Information shown:
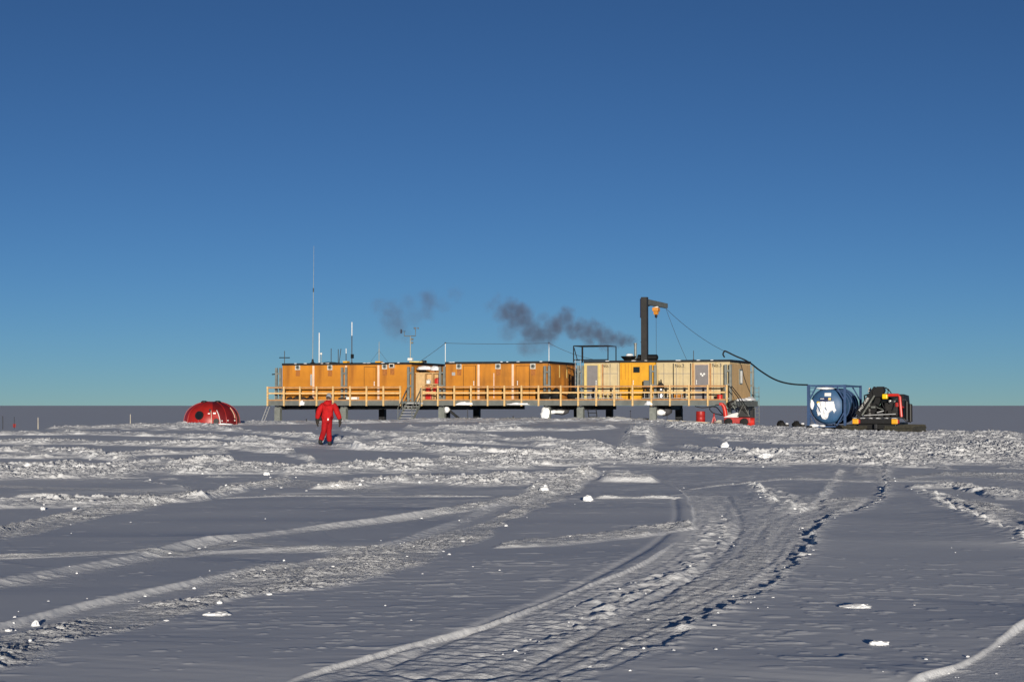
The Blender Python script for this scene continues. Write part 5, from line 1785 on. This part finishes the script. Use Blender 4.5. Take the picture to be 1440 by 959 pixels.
jv = [((0, .02, .80), (.20, .18)), ((0, .02, 1.0), (.235, .20)), ((0, .02, 1.18), (.225, .19)), ((0, .02, 1.36), (.22, .18)), ((0, .05, 1.49), (.15, .14)), ((0, .07, 1.565), (.105, .10)),
      ((-.22, .04, 1.41), .125), (elL, .105), ((-.365, .03, .90), .085), ((.22, .04, 1.41), .125), (elR, .105), ((.432, .10, .91), .085)]
skin('jacket', jv, [(0, 1), (1, 2), (2, 3), (3, 4), (4, 5), (3, 6), (6, 7), (7, 8), (3, 9), (9, 10), (10, 11)], 'suit', per)
MB().blob((0, -.09, 1.45), (.16, .09, .09), 12, .15, 3).build('hood', 'suit', per, smooth=True)
tv = [((0, .02, .93), (.15, .14)), (hipL, (.12, .14)), ((-.09, .01, .68), .115), (knL, .10), ((-.12, -.14, .28), .10), ((-.14, -.25, .14), .105), (hipR, (.12, .14)), ((.05, .12, .70), .115), (knR, .10), ((.03, .26, .30), .10), ((.03, .33, .14), .105)]
skin('trousers', tv, [(0, 1), (1, 2), (2, 3), (3, 4), (4, 5), (0, 6), (6, 7), (7, 8), (8, 9), (9, 10)], 'suitdark', per)
MB().box(.05, .10, -.175, -.16, .86, .93).build('white_patch', 'white', per)
for (wx, wy, wz, s) in ((*wrL, -1), (*wrR, 1)):
    gv = [((wx, wy, wz + .15), .085), ((wx, wy + .01, wz + .02), (.085, .07)), ((wx, wy + .02, wz - .10), (.08, .06))]
    ge = [(0, 1), (1, 2)]
    for q, (dy, ln) in enumerate(((-.035, .075), (-.012, .09), (.012, .085), (.034, .065))):
        i = len(gv)
        gv += [((wx, wy + .02 + dy, wz - .13), .022), ((wx - s * .012, wy + .03 + dy, wz - .13 - ln * .5), .021), ((wx - s * .035, wy + .035 + dy, wz - .13 - ln), .018)]
        ge += [(2, i), (i, i + 1), (i + 1, i + 2)]
    i = len(gv)
    gv += [((wx - s * .03, wy + .055, wz - .07), .018), ((wx - s * .045, wy + .08, wz - .12), .015)]
    ge += [(1, i), (i, i + 1)]
    skin('glove', gv, ge, 'glove', per, sub=1)
for (ax, ay, az, tilt) in ((*anL, .02), (*anR, 0.)):
    skin('boot', [((ax, ay, az + .08), .085), ((ax, ay - .02, az - .03), (.075, .085)), ((ax, ay + .10, az - .055 - tilt), (.065, .055)), ((ax, ay + .21, az - .06), (.06, .045))], [(0, 1), (1, 2), (2, 3)], 'boot', per, sub=2)
skin('hat', [((0, .085, 1.60), (.112, .115)), ((0, .10, 1.69), (.115, .12)), ((0, .105, 1.77), (.085, .09)), ((0, .105, 1.82), (.04, .04))], [(0, 1), (1, 2), (2, 3)], 'knit', per, root=0, sub=2)

per.scale = (1.01, 1.01, 1.01)
per.rotation_euler = (R(-3.5), R(1.5), R(-9))

# ------------------------------------------------------------------ loose snow
rng = np.random.default_rng(5)
tm = MB().blob((0, 0, 0), (1, 1, 1), 3, .45, 1, 1.6)
tv_ = np.array([tuple(p) for p in tm.v]); tf_ = np.array(tm.f)
CH = []
lines = [s_[0] for s_ in _STEPS]
for i in range(170):          # crumbs along the broken track edges
    l = lines[rng.choice([1, 3, 6, 6, 6, 7, 7, 7, 9, 9, 10, 11, 0])]
    k_ = rng.integers(0, len(l) - 1); p = l[k_] + (l[k_ + 1] - l[k_]) * rng.random()
    CH.append((p[0] + rng.normal(0, .14), p[1] + rng.normal(0, .2), rng.uniform(.005, .017) * (.5 + p[1] / 35)))
for i in range(260):          # crumbs on the rubble bands
    b = BANDS[rng.choice([0, 0, 0, 1, 1, 2, 2, 3, 17, 5])][0]
    k_ = rng.integers(0, len(b) - 1); f = rng.random()
    a_ = [b[k_][q] + (b[k_ + 1][q] - b[k_][q]) * f for q in range(3)]
    X_, Y_ = gpt(a_[0], a_[1] + rng.normal(0, .6) * a_[2])
    CH.append((X_, Y_, min(.10, rng.uniform(.012, .036) * (.4 + Y_ / 45))))
for i in range(60):          # stray bits on the flat
    px__ = rng.uniform(-20, 1460); py__ = 600 + 355 * rng.random() ** 1.6
    X_, Y_ = gpt(px__, py__)
    CH.append((X_, Y_, min(.06, rng.uniform(.006, .015) * (.5 + Y_ / 40))))
CH = np.array(CH)
cz_ = full_z(CH[:, 0], CH[:, 1])
nv_ = len(tv_)
V = np.zeros((len(CH) * nv_, 3)); Fc = np.zeros((len(CH) * len(tf_), 3), int)
for i, (x, y, r) in enumerate(CH):
    a = rng.uniform(0, 6.28); c_, s_ = math.cos(a), math.sin(a)
    q = tv_ * np.array([rng.uniform(.7, 1.6), rng.uniform(.7, 1.3), rng.uniform(.5, 1.0)]) * r
    V[i * nv_:(i + 1) * nv_] = np.stack([q[:, 0] * c_ - q[:, 1] * s_ + x, q[:, 0] * s_ + q[:, 1] * c_ + y, q[:, 2] + cz_[i] + r * .08], 1)
    Fc[i * len(tf_):(i + 1) * len(tf_)] = tf_ + i * nv_
me = bpy.data.meshes.new('snow_rubble')
me.from_pydata(V.tolist(), [], Fc.tolist())
me.materials.append(M['snow'])
o = bpy.data.objects.new('snow_rubble', me); COL.objects.link(o)
tagit(o, 'crumbs and small clods of snow strewn along the tracks', 'snow', kind='stuff')
# the blocks one would point at
for i, (px, py, w, h, lb) in enumerate(((50, 881, 10, 9, 'upright white snow block casting a shadow near the lower left corner'), (12, 889, 9, 4, 'flat little snow clod at the left border beside the upright block'),
        (766, 694, 15, 12, 'big white snow lump in the rough track where the wide tracks split'), (827, 705, 12, 9, 'snow lump at the right edge of the rough track beside the big lump'),
        (552, 681, 26, 8, 'broad white snow slab left of centre below the long rubble band'), (375, 668, 9, 6, 'square snow block at the end of the smooth patch in the left rubble'),
        (39, 662, 10, 7, 'rounded snow lump in the rubble band at the far left'), (1019, 630, 11, 9, 'pointed white snow shard on the dark flat below the red machine'),
        (1077, 648, 20, 9, 'largest mound of snow in the right part of the rubble band'), (535, 652, 10, 8, 'peaked snow lump in the rubble band right of the walking person'),
        (306, 868, 32, 4, 'long flat snow plate on the lower left flat snow'), (1205, 858, 42, 8, 'long white wind-carved snow ridge on the lower right flat snow'),
        (1236, 911, 24, 6, 'jagged snow plate on the lower right flat near the bottom edge'), (60, 715, 6, 5, 'left of two snow blocks on the dark flat by the left track'),
        (105, 715, 6, 5, 'right of two snow blocks on the dark flat by the left track'), (1340, 598, 0, 0, ''))):
    if not lb: continue
    X_, Y_ = gpt(px, py)
    s_ = Y_ / F
    zg = gz(X_, Y_)
    rx = w * s_ / 2
    if h <= 8 and w > 20:
        rz_ = max(.02, h * s_ * .35); ry = rx * .6
    else:
        rz_ = h * s_ * .6; ry = rx * .8
    solo('snow_block', MB().blob((X_, Y_, zg + rz_ * .35), (rx, ry, rz_), 120 + i, .55, 3, 1.5), 'snow', lb, 'snow block', (X_, Y_, zg), group='loose snow blocks', smooth=True)

# ------------------------------------------------------------------ light, sky
SUN_EL, SUN_AZ = R(5.4), R(175.5)          # azimuth clockwise from +Y: behind the camera, a little to the right
to_sun = Vector((math.sin(SUN_AZ) * math.cos(SUN_EL), math.cos(SUN_AZ) * math.cos(SUN_EL), math.sin(SUN_EL)))
sl = bpy.data.lights.new('sun', 'SUN')
sl.energy = 5.0; sl.angle = R(.5); sl.color = (1, .91, .78)
so = bpy.data.objects.new('sun', sl); COL.objects.link(so)
so.rotation_euler = to_sun.to_track_quat('Z', 'Y').to_euler()
so.location = to_sun * 60
wd = bpy.data.worlds.new('World'); SC.world = wd
wd.use_nodes = True
N = wd.node_tree.nodes; L = wd.node_tree.links
bg = N['Background']
sk = N.new('ShaderNodeTexSky'); sk.sky_type = 'NISHITA'; sk.sun_disc = False
sk.sun_elevation = SUN_EL; sk.sun_rotation = SUN_AZ
sk.altitude = 2900; sk.air_density = .66; sk.dust_density = 0.0; sk.ozone_density = 2.5
sc1 = N.new('ShaderNodeVectorMath'); sc1.operation = 'SCALE'; sc1.inputs['Scale'].default_value = .6
gm = N.new('ShaderNodeGamma'); gm.inputs['Gamma'].default_value = 1.18
L.new(sk.outputs[0], sc1.inputs[0]); L.new(sc1.outputs[0], gm.inputs['Color']); L.new(gm.outputs[0], bg.inputs['Color'])
bg.inputs['Strength'].default_value = .090

SC.render.engine = 'CYCLES'
SC.cycles.use_denoising = True
SC.cycles.max_bounces = 6
SC.cycles.volume_bounces = 1
SC.cycles.volume_step_rate = 1.0
SC.view_settings.view_transform = 'Standard'
SC.view_settings.look = 'None'
SC.view_settings.exposure = 0
SC.view_settings.gamma = 1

What is expected:
Gather each line from the listing above that holds "part".

Full answer:
The Blender Python script for this scene continues. Write part 5, from line 1785 on. This part finishes the script. Use Blender 4.5. Take the picture to be 1440 by 959 pixels.
        (1077, 648, 20, 9, 'largest mound of snow in the right part of the rubble band'), (535, 652, 10, 8, 'peaked snow lump in the rubble band right of the walking person'),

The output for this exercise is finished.